Paraguay's Cabbage Growers Arrive at the Continental Table

Club Libertad carry a century of soil, struggle, and titles into Rosario

ROSARIO — 5 MAY 2026CONMEBOL Copa LibertadoresKickoff Tue 5 May • 22:00CA Rosario Central vs Club Libertad

Somewhere in the Las Mercedes neighbourhood of Asunción, someone's grandmother once sewed a football kit by hand. That detail, documented and passed down, tells you most of what you need to know about Club Libertad. Founded in 1905 by young students who had just watched the Liberal Party overthrow a government, they borrowed their name from the revolutionary slogan in the air — Libertad, freedom — and built a football club on land that smelled of turned earth and vegetable plots. The locals started calling them the Repolleros, the Cabbage Growers, and the name stuck with the affectionate permanence of a nickname that nobody ever bothered to be ashamed of.

Their home ground is called La Huerta. The Garden. In a continent where stadiums wear the names of politicians and corporate benefactors, there is something quietly stubborn about a club that keeps calling its pitch an allotment. The ground sits in Asunción's northern reaches, modest in scale, loyal in atmosphere. On matchdays, the smell of grilled meat drifts in from the roadside stalls on the surrounding streets, and the drumlines start well before kickoff.

For a club with dynastic ambitions, Libertad have had their share of humiliation. The 1998 relegation arrived like a cold front in a Paraguayan winter — sudden, disorienting, and hard to explain to anyone who had not watched the slow collapse from inside. It was the club's first-ever demotion, confirmed on the 4th of October that year. But the supporters did not scatter. The the relegation, in the long view of it, became a founding myth of the modern club: the moment that proved who truly belonged to the badge.

What followed was one of the more remarkable rebuilds in South American football. Libertad climbed back and kept climbing, gathering league titles across the 2000s and 2010s in a country long assumed to belong to Olimpia and Cerro Porteño. Twenty-five national championships in total, a haul that earns them the second nickname El Más Ganador Del Siglo XXI — the Most Winning Club of the 21st Century. The two grandes of Paraguayan football have older pedigrees and louder history books, but the silverware shelf in Las Mercedes has grown crowded on its own terms.

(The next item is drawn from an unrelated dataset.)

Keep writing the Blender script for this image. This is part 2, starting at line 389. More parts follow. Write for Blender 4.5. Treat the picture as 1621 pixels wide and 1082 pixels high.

Now they travel to Rosario, to the Gigante de Arroyito beside the Paraná River, a stadium opened in November 1926 and rebuilt and expanded for the 1978 World Cup. The streets outside wear blue and yellow in paint and graffiti, the signage of a different kind of local loyalty. It is Argentine football's way of marking territory. Libertad arrive as the team that Paraguayan neutrals quietly root for — the Cabbage Growers who refused to stay in the ground.